# start of Dataset extract

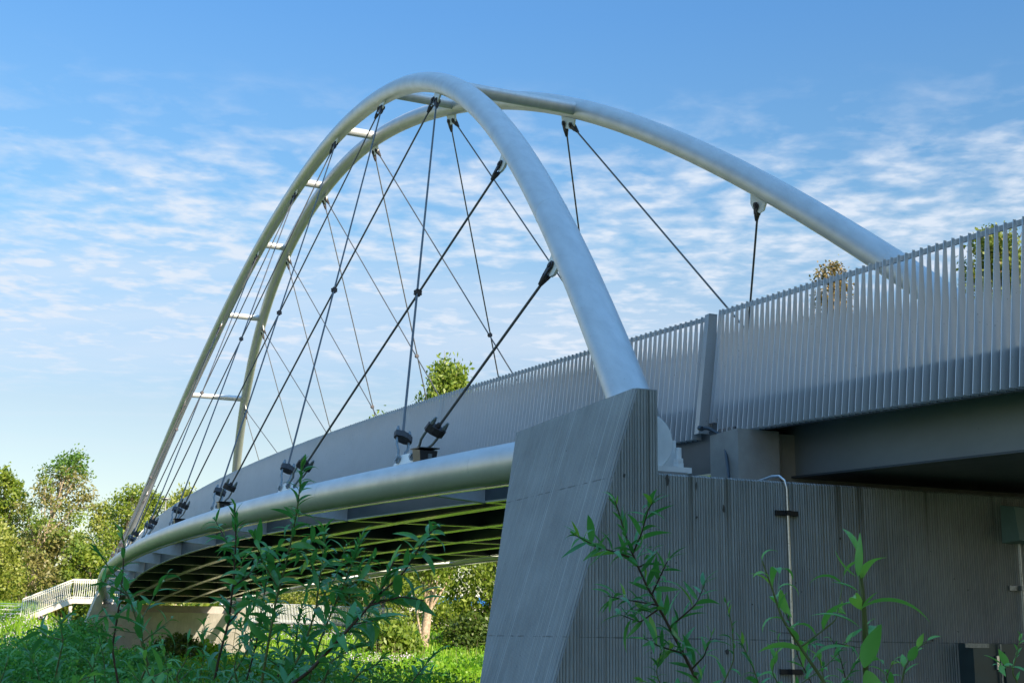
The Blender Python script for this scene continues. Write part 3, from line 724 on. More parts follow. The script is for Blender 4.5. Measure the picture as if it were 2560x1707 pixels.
# ------------------------------------------------------------------ trees
def quads(c, n, size, spread, upb=.0, droop=0., aspect=1.5, wind=0):
    """n leaf quads round each centre c (m,3)"""
    m=len(c); P=np.repeat(c,n,0)+rng.normal(0,1,(m*n,3))*spread
    a=rng.normal(0,1,(m*n,3)); a[:,2]-=droop; a/=np.linalg.norm(a,axis=1,keepdims=True)
    b=rng.normal(0,1,(m*n,3)); b-=a*(a*b).sum(1,keepdims=True); b/=np.linalg.norm(b,axis=1,keepdims=True)
    s=size*rng.uniform(.6,1.3,(m*n,1)); a=a*s*aspect/2; b=b*s/2
    return np.stack([P-a,P+b*.9-a*.1,P+a,P-b*.9-a*.1],1)
def tree(px, top, dist, wid, base_frac=.25, kind='A', name='tree', label='', cat='tree', nleaf=7000, size=.2, trunk='bark', group=None, lean=0., lobes=16, xy=None, Ht=None, rt=None, hang=0., topmix=None, sharp=.0):
    if xy is None:
        d=ray_dir(px); pos=CAM[:2]+d*dist; zt=(at(px,top,dist))[2]
    else: pos=np.array(xy,float); zt=0
    g=float(hgt(pos[0],pos[1]))
    Hh=(zt-g) if Ht is None else Ht
    root=thing(name,(pos[0],pos[1],g),label,cat,group)
    base=np.array([pos[0],pos[1],g-.1]); rt=rt or Hh*.017+.05
    side_=np.array([-math.sin(YAW),math.cos(YAW),0])
    axis=[base+np.array([0,0,Hh*u])+side_*lean*Hh*u+np.array([math.sin(u*5+px)*.02*Hh*u,math.cos(u*4+px)*.02*Hh*u,0]) for u in np.linspace(0,.93,9)]
    mb=MB(); mb.tube(axis,[rt*(1-.85*u) for u in np.linspace(0,1,9)],9)
    # lobes of foliage, each reached by a limb
    cz0=g+Hh*base_frac; ch=Hh*(1-base_frac); cs=[]; rad=[]
    for i in range(lobes):
        u=(i+.5)/lobes; env=math.sin(math.pi*min(max(u*.86+.1,0),1))**.7*(1-sharp*u)
        th=i*2.4+px; rr=wid/2*env*rng.uniform(.35,.85)
        ax=axis[0]+(axis[-1]-axis[0])*((base_frac+u*(1-base_frac)))
        c=np.array([ax[0]+rr*math.cos(th),ax[1]+rr*math.sin(th),cz0+ch*(u*.92+.02)])
        cs.append(c); rad.append(wid*.5*rng.uniform(.28,.46)*(.5+.5*env))
        k=min(int(max(base_frac+u*(1-base_frac)-.18,0.05)*8),7); st_=axis[k]
        mid=(st_+c)/2+np.array([0,0,-.05*Hh*rng.uniform(0,1)])
        mb.tube([st_,mid,c],[rt*.32,rt*.2,rt*.06],6)
        for q in range(3):
            e=c+rng.normal(0,1,3)*rad[-1]*.6; mb.tube([mid+(c-mid)*rng.uniform(.2,.9),e],[rt*.1,rt*.03],4)
    build('trunk',mb,M[trunk],root,True)
    cs,rad=np.array(cs),np.array(rad); per=max(nleaf//(lobes*26),3)
    cl=[]
    for c,r in zip(cs,rad):
        v=rng.normal(0,1,(26,3)); v/=np.linalg.norm(v,axis=1,keepdims=True); v*=r*rng.uniform(.35,1.1,(26,1)); v[:,2]*=.8
        cl.append(c+v)
    cl=np.concatenate(cl)
    if hang:      # weeping strands below the clusters
        ex=[]
        for q in range(4):
            sft=cl.copy(); sft[:,2]-=hang*(q+1)/4*rng.uniform(.5,1.1,len(cl)); ex.append(sft)
        cl=np.concatenate([cl]+ex); per=max(per//3,2)
    clear=np.maximum(hgt(cl[:,0],cl[:,1])+.3,cl[:,2]); cl[:,2]=clear
    sp=np.full((len(cl)*per,1),size*1.5)
    Q=quads(cl,per,size,sp,droop=1.2 if hang else 0.,aspect=2.0 if hang else 1.5)
    if topmix:
        zc=Q[:,0,2]; hi=zc>g+Hh*topmix[1]+rng.normal(0,.04*Hh,len(zc))
        fast_mesh('crown',Q[~hi],4,M[kind],root); fast_mesh('crown_top',Q[hi],4,M[topmix[0]],root)
    else: fast_mesh('crown',Q,4,M[kind],root)
    return root
T=tree
GL='trees on the left bank beyond the stair'
T(-20,1195,112,4.6,.2,'leafA',label='green alder cut by the left frame edge',group=GL)
T(62,1345,126,6,.1,'leafA',label='low leafy tree behind the leaning pale trunk',group=GL,nleaf=6000)
T(52,1146,108,5.8,.34,'leafBrown',label='tall browning tree with a leaning pale forked trunk',group=GL,nleaf=6000,size=.18,trunk='barkpale',lean=.21,lobes=22,topmix=('leafTop',.86))
T(-60,1330,104,7,.1,'leafYel',label='yellow-green bushy tree low at the left edge',group=GL,nleaf=6000)
T(150,1335,106,6,.1,'leafBrown',label='low tree of tawny dry twigs behind the white stair',group=GL,nleaf=6000)
T(215,1372,104,5,.1,'leafA',label='round low tree right behind the stair top',group=GL,nleaf=6000)
T(232,1262,128,5.6,.2,'leafYel',label='pale thin tree between browning tree and broad green tree',group=GL,nleaf=5000)
T(296,1222,118,6.2,.15,'leafA',label='broad round green tree left of the arch foot',group=GL,nleaf=9000,lobes=28,size=.18)
T(352,1218,124,4.2,.15,'leafA',label='green tree seen through the foot of the arch',group=GL,nleaf=7000)
T(425,1212,132,5.2,.2,'leafYel',label='wispy pale tree above the far parapet end',group=GL,nleaf=4000,trunk='barkpale',hang=1.2)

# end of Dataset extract

Directive:
Copy each line in full and exactly, omitting any picture.

Full solution:
The Blender Python script for this scene continues. Write part 3, from line 724 on. More parts follow. The script is for Blender 4.5. Measure the picture as if it were 2560x1707 pixels.
# ------------------------------------------------------------------ trees
def quads(c, n, size, spread, upb=.0, droop=0., aspect=1.5, wind=0):
    """n leaf quads round each centre c (m,3)"""
    m=len(c); P=np.repeat(c,n,0)+rng.normal(0,1,(m*n,3))*spread
    a=rng.normal(0,1,(m*n,3)); a[:,2]-=droop; a/=np.linalg.norm(a,axis=1,keepdims=True)
    b=rng.normal(0,1,(m*n,3)); b-=a*(a*b).sum(1,keepdims=True); b/=np.linalg.norm(b,axis=1,keepdims=True)
    s=size*rng.uniform(.6,1.3,(m*n,1)); a=a*s*aspect/2; b=b*s/2
    return np.stack([P-a,P+b*.9-a*.1,P+a,P-b*.9-a*.1],1)
def tree(px, top, dist, wid, base_frac=.25, kind='A', name='tree', label='', cat='tree', nleaf=7000, size=.2, trunk='bark', group=None, lean=0., lobes=16, xy=None, Ht=None, rt=None, hang=0., topmix=None, sharp=.0):
    if xy is None:
        d=ray_dir(px); pos=CAM[:2]+d*dist; zt=(at(px,top,dist))[2]
    else: pos=np.array(xy,float); zt=0
    g=float(hgt(pos[0],pos[1]))
    Hh=(zt-g) if Ht is None else Ht
    root=thing(name,(pos[0],pos[1],g),label,cat,group)
    base=np.array([pos[0],pos[1],g-.1]); rt=rt or Hh*.017+.05
    side_=np.array([-math.sin(YAW),math.cos(YAW),0])
    axis=[base+np.array([0,0,Hh*u])+side_*lean*Hh*u+np.array([math.sin(u*5+px)*.02*Hh*u,math.cos(u*4+px)*.02*Hh*u,0]) for u in np.linspace(0,.93,9)]
    mb=MB(); mb.tube(axis,[rt*(1-.85*u) for u in np.linspace(0,1,9)],9)
    # lobes of foliage, each reached by a limb
    cz0=g+Hh*base_frac; ch=Hh*(1-base_frac); cs=[]; rad=[]
    for i in range(lobes):
        u=(i+.5)/lobes; env=math.sin(math.pi*min(max(u*.86+.1,0),1))**.7*(1-sharp*u)
        th=i*2.4+px; rr=wid/2*env*rng.uniform(.35,.85)
        ax=axis[0]+(axis[-1]-axis[0])*((base_frac+u*(1-base_frac)))
        c=np.array([ax[0]+rr*math.cos(th),ax[1]+rr*math.sin(th),cz0+ch*(u*.92+.02)])
        cs.append(c); rad.append(wid*.5*rng.uniform(.28,.46)*(.5+.5*env))
        k=min(int(max(base_frac+u*(1-base_frac)-.18,0.05)*8),7); st_=axis[k]
        mid=(st_+c)/2+np.array([0,0,-.05*Hh*rng.uniform(0,1)])
        mb.tube([st_,mid,c],[rt*.32,rt*.2,rt*.06],6)
        for q in range(3):
            e=c+rng.normal(0,1,3)*rad[-1]*.6; mb.tube([mid+(c-mid)*rng.uniform(.2,.9),e],[rt*.1,rt*.03],4)
    build('trunk',mb,M[trunk],root,True)
    cs,rad=np.array(cs),np.array(rad); per=max(nleaf//(lobes*26),3)
    cl=[]
    for c,r in zip(cs,rad):
        v=rng.normal(0,1,(26,3)); v/=np.linalg.norm(v,axis=1,keepdims=True); v*=r*rng.uniform(.35,1.1,(26,1)); v[:,2]*=.8
        cl.append(c+v)
    cl=np.concatenate(cl)
    if hang:      # weeping strands below the clusters
        ex=[]
        for q in range(4):
            sft=cl.copy(); sft[:,2]-=hang*(q+1)/4*rng.uniform(.5,1.1,len(cl)); ex.append(sft)
        cl=np.concatenate([cl]+ex); per=max(per//3,2)
    clear=np.maximum(hgt(cl[:,0],cl[:,1])+.3,cl[:,2]); cl[:,2]=clear
    sp=np.full((len(cl)*per,1),size*1.5)
    Q=quads(cl,per,size,sp,droop=1.2 if hang else 0.,aspect=2.0 if hang else 1.5)
    if topmix:
        zc=Q[:,0,2]; hi=zc>g+Hh*topmix[1]+rng.normal(0,.04*Hh,len(zc))
        fast_mesh('crown',Q[~hi],4,M[kind],root); fast_mesh('crown_top',Q[hi],4,M[topmix[0]],root)
    else: fast_mesh('crown',Q,4,M[kind],root)
    return root
T=tree
GL='trees on the left bank beyond the stair'
T(-20,1195,112,4.6,.2,'leafA',label='green alder cut by the left frame edge',group=GL)
T(62,1345,126,6,.1,'leafA',label='low leafy tree behind the leaning pale trunk',group=GL,nleaf=6000)
T(52,1146,108,5.8,.34,'leafBrown',label='tall browning tree with a leaning pale forked trunk',group=GL,nleaf=6000,size=.18,trunk='barkpale',lean=.21,lobes=22,topmix=('leafTop',.86))
T(-60,1330,104,7,.1,'leafYel',label='yellow-green bushy tree low at the left edge',group=GL,nleaf=6000)
T(150,1335,106,6,.1,'leafBrown',label='low tree of tawny dry twigs behind the white stair',group=GL,nleaf=6000)
T(215,1372,104,5,.1,'leafA',label='round low tree right behind the stair top',group=GL,nleaf=6000)
T(232,1262,128,5.6,.2,'leafYel',label='pale thin tree between browning tree and broad green tree',group=GL,nleaf=5000)
T(296,1222,118,6.2,.15,'leafA',label='broad round green tree left of the arch foot',group=GL,nleaf=9000,lobes=28,size=.18)
T(352,1218,124,4.2,.15,'leafA',label='green tree seen through the foot of the arch',group=GL,nleaf=7000)
T(425,1212,132,5.2,.2,'leafYel',label='wispy pale tree above the far parapet end',group=GL,nleaf=4000,trunk='barkpale',hang=1.2)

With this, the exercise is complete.